All The Money In The World

Amidst the furor of the sexual harassment scandal shaking Hollywood, the latest Ridley Scott feature has hit theatres as a prime example of how this turn in culture has shaken the status quo.

Now starring Christopher Plummer as billionaire and oil tycoon J. Paul Getty, “All The Money in the World” charts the saga surrounding the kidnapping, ransoming, and eventual release of John Paul Getty III in Italy. Faced with the demands of the kidnappers, Getty chooses to hold tight to his vast fortune, and forces Abigail Getty, played by Michelle Williams, his ex-daughter-in-law to fight tooth and nail for every inch with her son’s notoriously tight-fisted grandfather alongside an unexpected ally in Mark Wahlberg’s Fletcher Chase, Getty’s chief of security and primary negotiator.

The film is colored in such a way to invoke the cold, removed emotions that the eldest Getty displays throughout the film. The dark coloring paired with the lengthy runtime does create some drag in the pacing as negotiations wear on between Gail and Getty. However, this does serve to highlight the strength of the actors on the screen.

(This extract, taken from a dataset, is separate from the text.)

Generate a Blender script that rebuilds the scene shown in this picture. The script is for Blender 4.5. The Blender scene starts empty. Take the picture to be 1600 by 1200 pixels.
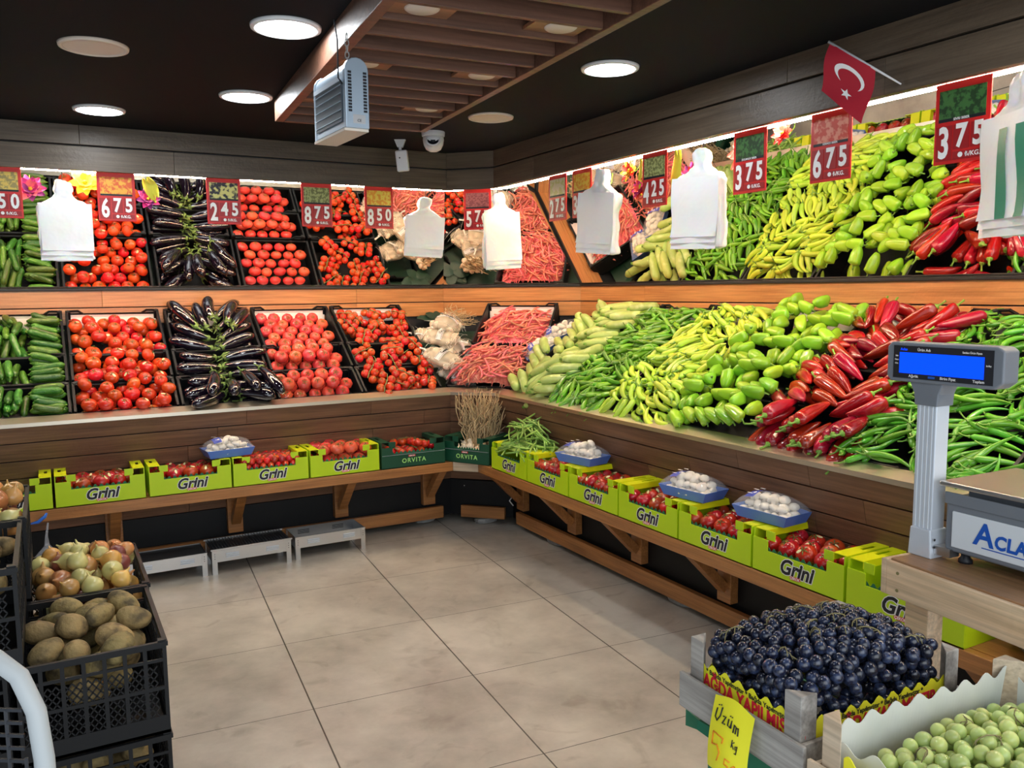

Christopher Plummer compliments Michelle Williams in such a way that it is almost hard to believe Kevin Spacey would have worked out in the role. Williams displays enormous steel in her scenes with Plummer, but we get to see the true toll of the events on her character in scenes like when Gail fails to raise money through the sale of what she thought was an ancient antiquity. Williams fluctuates between laughter and tears in the moment her last options are exhausted in saving her son and she continues to be at the mercy of Getty, kidnappers, and the media. Alongside her in most scenes is Mark Wahlberg, a presence normally felt throughout his scenes, but who chooses here an almost relaxed and quiet presence as negotiator-in-chief Chase. An honorary mention must go out to Romain Duris, the French actor who plays Cinquanta, Getty III kidnapper and eventual sympathizer.

Had “All the Money in the World” kept Spacey on as Plummer, I don’t believe we would be having the conversations around the film that are currently taking place in regards to awards season. The unbelievably bad prosthetics we saw in the trailer, as well as the Underwood-redux we would have seen portrayed on screen, would have caused this film to be written off as quickly as it appeared in the theatres. By bringing Plummer in as a “safe” replacement, the film has been elevated past its scandal and into a true conversation on the merits of the movie and crew.

Outside of the up-close viewing of the kidnappers removing body parts from the captive Getty, this film doesn’t have any moments that might make viewers uncomfortable. So, if you’re looking for some solid dramatic viewing over the Christmas holiday, check out “All the Money in the World,” in theatres Christmas Day.